The Citizen Media Law Project have launched an important new project, a Legal Threats Database.
The “goal is to create an accurate and complete collection of legal threats directed at online speech.”
Take the case Khalaji v. Derakhshan:
In October 2007, Mohammed Mehdi Khalaji, a fellow of the Washington Institute for Near East Policy, filed a defamation lawsuit in the Ontario Superior Court of Justice against prominent Iranian-born, Canadian-based blogger Hossein Derakhshan. Khalaji alleges that, in a number of posts beginning in October 2005, Derakhshan made defamatory comments about him in Persian.
Specifically, Khalaji takes issue with Derakhshan’s claims that he (Khalaji) was working for a right-wing think tank that openly supports the policy of “regime change” in Iran, that he was “giving ideas to the cruelest and dirtiest enemies of Iran and humanity,” and that he was “the only Iranian who has worked for both Khameni’s office and Dick Cheney’s, who intends to bomb Khalaji’s former office building plus thousands of men, women and children living in the surrounding area.” Derakhshan disputes the accuracy of Khalaji’s translations of these statements.

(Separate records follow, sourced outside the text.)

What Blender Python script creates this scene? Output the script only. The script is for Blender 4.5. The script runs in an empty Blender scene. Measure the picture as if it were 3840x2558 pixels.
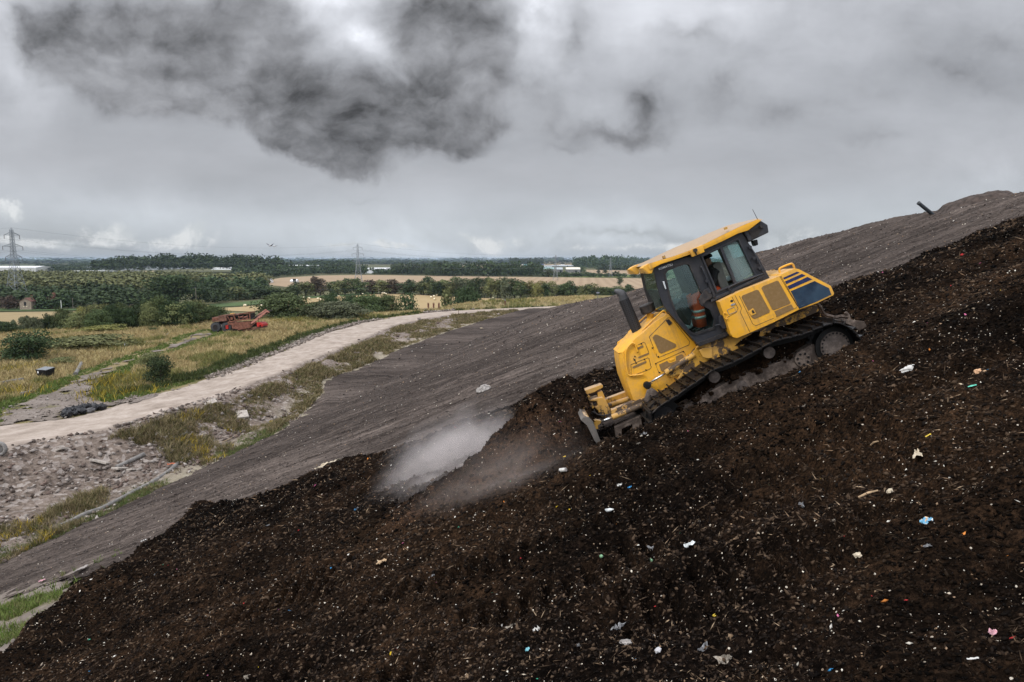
import bpy, bmesh, math, random
import numpy as np
from mathutils import Vector, Matrix, noise as mnoise
from mathutils.geometry import tessellate_polygon

random.seed(7)
RNG = np.random.default_rng(11)
SC = bpy.context.scene
COL = SC.collection

# ------------------------------------------------------------------ survey of the place
# metres; the drone hovers at the origin, x to the right, y away from it, the flat farmland 27 m below
FPX, PCX, PCY, HORIZON = 2560.0, 1920.0, 1279.0, 972.0
PITCH = math.atan((PCY - HORIZON) / FPX)
CP, SP = math.cos(PITCH), math.sin(PITCH)
PLAIN, SHELF = -27.0, -14.0

def sight(px, py):
    u = (px - PCX) / FPX
    v = (PCY - py) / FPX
    return np.array([u, CP + v * SP, v * CP - SP])

def at_range(px, py, Y):
    d = sight(px, py)
    return d * (Y / d[1])

def on_level(px, py, z):
    d = sight(px, py)
    return d * (z / d[2])

# ------------------------------------------------------------------ numpy noise
def _h(ix, iy, seed):
    n = (ix.astype(np.int64) * 374761393 + iy.astype(np.int64) * 668265263 + seed * 974634777) & 0xffffffff
    n = ((n ^ (n >> 13)) * 1274126177) & 0xffffffff
    n = n ^ (n >> 16)
    return (n & 0xffff) / 65535.0

def vnoise(x, y, seed=0):
    x = np.asarray(x, float); y = np.asarray(y, float)
    ix = np.floor(x); iy = np.floor(y)
    fx = x - ix; fy = y - iy
    fx = fx * fx * fx * (fx * (fx * 6 - 15) + 10); fy = fy * fy * fy * (fy * (fy * 6 - 15) + 10)
    a = _h(ix, iy, seed); b = _h(ix + 1, iy, seed); c = _h(ix, iy + 1, seed); d = _h(ix + 1, iy + 1, seed)
    return (a + (b - a) * fx) * (1 - fy) + (c + (d - c) * fx) * fy

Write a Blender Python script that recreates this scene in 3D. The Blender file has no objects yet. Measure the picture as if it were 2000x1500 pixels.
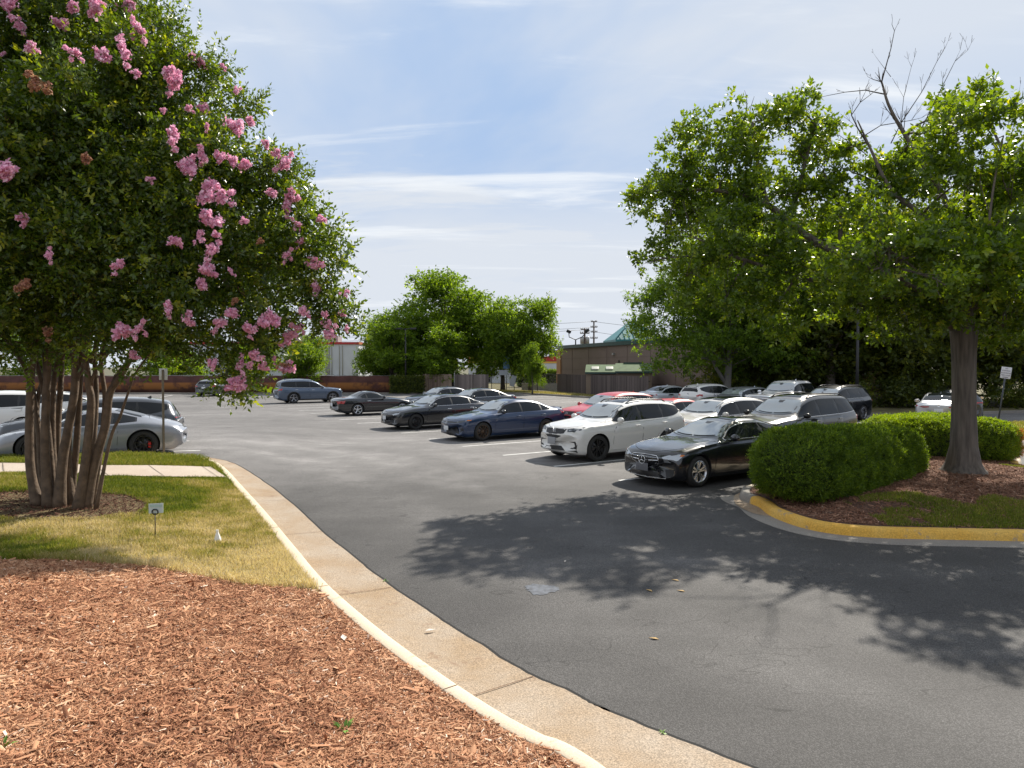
import bpy, bmesh, math, random
import numpy as np
from mathutils import Vector, Matrix, geometry, noise
from mathutils.bvhtree import BVHTree
R = math.radians
rng = np.random.default_rng(7)
random.seed(7)
scene = bpy.context.scene
C = scene.collection
# ------------------------------------------------------------------ camera
CAMH = 2.65; FPX = 1350.0
PITCH = math.atan(35/1350)
cam = bpy.data.cameras.new("camera"); camo = bpy.data.objects.new("camera", cam); C.objects.link(camo)
camo.location = (0, 0, CAMH); camo.rotation_euler = (R(90)-PITCH, 0, 0)
cam.sensor_width = 36; cam.lens = FPX/2000*36; cam.clip_end = 3000; cam.clip_start = 0.05
scene.camera = camo
# ------------------------------------------------------------------ light
SUN_AZ = math.atan2(0.55, 0.83); SUN_EL = R(42)
w = bpy.data.worlds.new("World"); scene.world = w; w.use_nodes = True
def build_world():
    nt = w.node_tree; nt.nodes.clear(); N = nt.nodes.new; L = nt.links.new
    out = N('ShaderNodeOutputWorld'); bg = N('ShaderNodeBackground'); bg.inputs[1].default_value = 0.15
    sky = N('ShaderNodeTexSky'); sky.sky_type = 'NISHITA'; sky.sun_disc = False
    sky.sun_elevation = SUN_EL; sky.sun_rotation = SUN_AZ; sky.air_density = 1.0; sky.dust_density = 0.7; sky.ozone_density = 2.5
    tc = N('ShaderNodeTexCoord'); sep = N('ShaderNodeSeparateXYZ'); L(tc.outputs['Generated'], sep.inputs[0])
    def m(op, a, b=None, c=None):
        n = N('ShaderNodeMath'); n.operation = op
        for i, v in enumerate((a, b, c)):
            if v is None: continue
            if isinstance(v, (int, float)): n.inputs[i].default_value = v
            else: L(v, n.inputs[i])
        return n.outputs[0]
    z = m('MAXIMUM', sep.outputs[2], 0.0)
    zz = m('ADD', z, 0.12)
    cx = m('DIVIDE', sep.outputs[0], zz); cy = m('DIVIDE', sep.outputs[1], zz)
    comb = N('ShaderNodeCombineXYZ'); L(cx, comb.inputs[0]); L(cy, comb.inputs[1])
    def nz(scale, detail, rough, dist, sx, sy, rot, off):
        mp = N('ShaderNodeMapping'); mp.inputs['Scale'].default_value = (sx, sy, 1); mp.inputs['Rotation'].default_value = (0, 0, R(rot)); mp.inputs['Location'].default_value = off
        L(comb.outputs[0], mp.inputs[0])
        n = N('ShaderNodeTexNoise'); n.inputs['Scale'].default_value = scale; n.inputs['Detail'].default_value = detail
        n.inputs['Roughness'].default_value = rough; n.inputs['Distortion'].default_value = dist
        L(mp.outputs[0], n.inputs[0]); return n.outputs[0]
    def ramp(v, a, b, lo=0.0, hi=1.0):
        n = N('ShaderNodeMapRange'); n.interpolation_type = 'SMOOTHSTEP'
        n.inputs[1].default_value = a; n.inputs[2].default_value = b; n.inputs[3].default_value = lo; n.inputs[4].default_value = hi
        L(v, n.inputs[0]); return n.outputs[0]
    veil = ramp(nz(0.50, 6, .55, .4, 1, 1, 20, (3.1, 1.2, 0)), .28, .56, .26, 1.0)
    streak = ramp(nz(0.8, 9, .60, .6, .5, 1.2, -12, (7.7, 2.4, 0)), .42, .68)
    wisps = ramp(nz(2.0, 10, .6, .3, .35, 1.5, 8, (1.7, 9.4, 0)), .52, .70, 0, 1.0)
    hor = ramp(z, 0.0, 0.36, 1.0, 0.0)        # pale air near the horizon
    top = ramp(z, 0.20, 0.46, 0.0, 0.62)
    c1 = m('MULTIPLY', veil, m('ADD', .52, top))
    c2 = m('MULTIPLY', streak, .95)
    lf = ramp(m('MULTIPLY', sep.outputs[0], -1.0), -.15, .55, 0, .34)
    one = m('MINIMUM', m('ADD', m('MAXIMUM', c1, c2), lf), 1.0)
    cl = m('MINIMUM', m('ADD', m('MULTIPLY', one, .85), m('MULTIPLY', hor, .8)), .92)
    mx = N('ShaderNodeMix'); mx.data_type = 'RGBA'
    L(cl, mx.inputs[0]); 
    hs = N('ShaderNodeHueSaturation'); hs.inputs['Saturation'].default_value = 1.0; hs.inputs['Value'].default_value = 1.0
    L(sky.outputs[0], hs.inputs['Color'])
    vm = N('ShaderNodeVectorMath'); vm.operation = 'MINIMUM'; L(hs.outputs[0], vm.inputs[0]); vm.inputs[1].default_value = (1.25, 2.12, 3.6)
    L(vm.outputs[0], mx.inputs[6]); mx.inputs[7].default_value = (3.35, 3.52, 3.76, 1)
    m2 = N('ShaderNodeMix'); m2.data_type = 'RGBA'; L(m('MULTIPLY', wisps, .75), m2.inputs[0]); L(mx.outputs[2], m2.inputs[6]); m2.inputs[7].default_value = (4.1, 4.25, 4.4, 1)
    L(m2.outputs[2], bg.inputs[0]); L(bg.outputs[0], out.inputs[0])
build_world()
sun = bpy.data.lights.new("sun", 'SUN'); sun.energy = 4.8; sun.angle = R(0.55); sun.color = (1.0, .93, .82)
suno = bpy.data.objects.new("sun", sun); C.objects.link(suno)
SD = Vector((math.sin(SUN_AZ)*math.cos(SUN_EL), math.cos(SUN_AZ)*math.cos(SUN_EL), math.sin(SUN_EL)))
suno.rotation_euler = SD.to_track_quat('Z', 'Y').to_euler(); suno.location = (20, 30, 40)
vs = scene.view_settings; vs.view_transform = 'Standard'; vs.look = 'None'; vs.exposure = 0.62; vs.gamma = 1.0
scene.cycles.max_bounces = 8; scene.cycles.transparent_max_bounces = 8
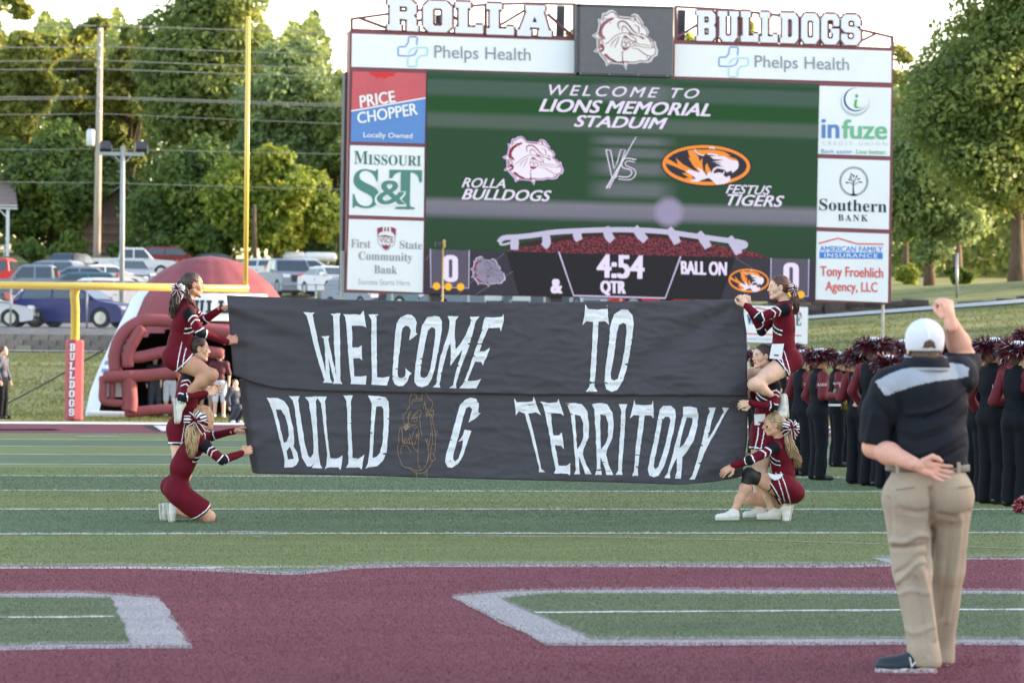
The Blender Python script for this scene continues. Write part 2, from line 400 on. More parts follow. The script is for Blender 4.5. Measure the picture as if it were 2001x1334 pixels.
FM = [fibre('fibre_a', C_gr), fibre('fibre_b', C_ol), fibre('fibre_maroon', C_mar), fibre('fibre_grey', C_gry), fibre('fibre_white', C_wht), fibre('fibre_green', srgb(96, 108, 82))]
o = np_mesh('turf_fibres', V.reshape(-1, 3), np.arange(nb*3).reshape(-1, 3), FM, cat, smooth=False); tag(o, kind='stuff', cat='turf', label='short artificial turf fibres standing up across the near field')

# dry grass tufts on the bank behind the end zone
nb = 26000
yb = RNG.uniform(78.5, 117.3, nb); xb = RNG.uniform(5, 52, nb)
zb = H(xb, yb)+.12*np.array([mnoise.noise(Vector((x*.12, y*.12, 0))) for x, y in zip(xb, yb)])*np.clip((yb-90)/10, 0, 1)*(yb > 90)
zb = np.where(yb < 84, -.05, zb)
wd = RNG.uniform(.02, .05, nb); hg = RNG.uniform(.04, .13, nb)
V = np.zeros((nb, 3, 3)); V[:, 0] = np.stack([xb-wd, yb, zb], 1); V[:, 1] = np.stack([xb+wd, yb, zb], 1); V[:, 2] = np.stack([xb+RNG.normal(0, .05, nb), yb+RNG.normal(0, .05, nb), zb+hg], 1)
o = np_mesh('bank_grass', V.reshape(-1, 3), np.arange(nb*3).reshape(-1, 3), M_tuft, smooth=False); tag(o, kind='stuff', cat='grass', label='dry mown grass covering the bank behind the end zone')

# ------------------------------------------------------------ parking lot, path, walls
M_asph = mat('asphalt', srgb(92, 92, 98), .9, .25, 1.2, .3, 30)
M_conc = mat('path_concrete', srgb(178, 178, 176), .85, .15, 2.0, .2, 20)
M_grav = mat('gravel', srgb(128, 124, 118), .95, .4, 3.0, .6, 12)
def sheet(name, x0, x1, y0, y1, dz, m, nx=24, ny=24, kind='structure'):
    mb = MB(); xs = np.linspace(x0, x1, nx); ys = np.linspace(y0, y1, ny)
    mb.v = [(x, y, Hs(x, y)+dz) for y in ys for x in xs]
    mb.f = [(j*nx+i, j*nx+i+1, (j+1)*nx+i+1, (j+1)*nx+i) for j in range(ny-1) for i in range(nx-1)]; mb.m = [0]*len(mb.f)
    return tag(mb.build(name, m), kind=kind)
sheet('parking_lot', -60, 25, 128.6, 222, .02, M_asph, 30, 60)
sheet('gravel_strip', -60, 24, 119.4, 128.5, .03, M_grav, 40, 14)
sheet('footpath', -60, 60, 117.7, 118.9, .05, M_conc, 60, 4)
# two low walls of concrete blocks between path and lot
M_blk = [mat('block_%d' % i, srgb(*c), .92, .3, 3, .5, 25) for i, c in enumerate([(128, 122, 116), (112, 108, 104), (138, 134, 126)])]
wl = empty('retaining_wall', (8, 119.4, 1.7), 'low grey concrete block retaining wall below the parking lot fence', 'wall')
bm_ = []
for mi in range(3):
    mb = MB(); mb.box((0, 0, 0), (.58, .3, .2)); bo = mb.build('block', M_blk[mi]); bm_.append(bo.data); bpy.data.objects.remove(bo)
k = 0
for row in range(3):
    for i in range(100):
        x = -10+i*.6+(row % 2)*.3
        if x > 23: break
        b_ = bpy.data.objects.new('block', random.choice(bm_)); COL.objects.link(b_); b_.parent = wl
        b_.location = (x-8, random.uniform(-.02, .02)+row*.05, Hs(x, 119.4)+.1+row*.205-1.7)
wr = empty('stone_edging', (38, 119.6, 3.5), 'rough dark stone edging along the path on the right bank', 'wall')
M_st = [mat('edge_stone_%d' % i, srgb(*c), .95, .4, 2, .7, 8) for i, c in enumerate([(84, 76, 70), (104, 94, 86), (66, 60, 58)])]
sm = []
for mi in range(6):
    mb = MB(); 
    pts = [np.array([x*.5, y*.22, z*.2])*random.uniform(.75, 1.1) for x in (-1, 1) for y in (-1, 1) for z in (-1, 1)]
    mb.add(pts, [(0, 1, 3, 2), (4, 6, 7, 5), (0, 4, 5, 1), (2, 3, 7, 6), (0, 2, 6, 4), (1, 5, 7, 3)]); bo = mb.build('stone', M_st[mi % 3]); sm.append(bo.data); bpy.data.objects.remove(bo)
for row in range(3):
    x = 30+row*.3
    while x < (52, 41.5, 39.5)[row]:
        b_ = bpy.data.objects.new('stone', random.choice(sm)); COL.objects.link(b_); b_.parent = wr
        y = 119.6+row*.15; b_.location = (x-38, y-119.6, Hs(x, y)-.02-.10*min(1, max(0, (x-38)/4))+row*.2-3.5)
        b_.rotation_euler = (random.uniform(-.1, .1), random.uniform(-.1, .1), random.uniform(-.1, .1)); b_.scale[2] = random.uniform(.8, 1.3); x += random.uniform(.7, 1.05)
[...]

In his lawsuit, which was filed on October 19, 2007, Khalaji seeks $2 million in damages based on these and other allegedly defamatory statements, which he claims are malicious and designed to incite violence against him and his family.
Prior to the lawsuit, on July 27, 2007, Khalaji’s lawyers sent a letter to Derkhshan, his domain registrar (GoDaddy), and his hosting service (Hosting Matters, Inc), demanding that defamtory posts about him be taken down. Hosting Matters ultimately terminated Derakhshan’s accounts in August 2007. Days later, Derakhshan’s blogs were back online with a different hosting service, 1&1 Internet, apparently with the disputed posts still in place.